Well, I don't know if anything could compare to eternal damnation in a lake of fire, but I can only assume it would be a close runner-up. Just merely lying there with all of my thoughts running wild—the memories, the continual questions, the guilt, the shame, and the thoughts of what might have been. Oh, and let's not forget about the cravings—those dark, unstoppable, gnawing addictions that you can never truly run fast enough from or hide quietly enough to escape. What would my church family think? All the people I had preached to, prayed for, discipled, and counseled for more than twenty years. Oh yeah, I'm an ordained pastor by the way. I can only imagine the look on your face right now. Don't judge me, please. Well, maybe you should, and you even have a right to but only if it would make you feel better about yourself.
I know this is probably at least somewhat shocking to you because you might think ministers are subhuman superheroes, who wear real invisible capes and carry a Bible under their arm continually. They never really have a bad day, a bad thought, or slip up and say a dirty word. They're perfect or as close to perfect as you possibly can be. I hate to break it to you, but there are no perfect people in this world—zero, zilch, nada. Not even at your church, and no, not even your pastor is perfect. Even those ones you read about in the Bible, they aren't perfect either.

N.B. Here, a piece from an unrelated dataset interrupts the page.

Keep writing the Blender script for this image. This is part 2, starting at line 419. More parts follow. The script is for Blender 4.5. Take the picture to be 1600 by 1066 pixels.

The authors of scripture had to be divinely inspired to write about their own rebellion and utter sinfulness. We wanna be the good guy in the story, but we are normally the villain—our very own worst enemy. Pastors and ministers are just ordinary people with an extraordinary call. They are limited, fallen, and sinners, who surrender their lives to glorify and magnify an unlimited, perfect savior. Even though I have already convinced you that I am flawed, please don't think I am condoning or excusing any of my actions. I am—without an excuse—just like you, as well as everybody else. We are totally responsible for our decisions.
You need to know that I'm not just any kind of pastor, mind you, but a fundamentalist—one of those King James Bible hell-fire-and-brimstone preaching, Heavenly Highway Hymnal singing, three-piece suit-and tie-wearing Independent Baptists from the heart of the Bible Belt. I served in one of those churches that militantly encouraged its members to pass out tracts, actively go soul-winning, and schedule multiple all-day Bluegrass Gospel concerts throughout the year, which are always followed by dinner on the grounds.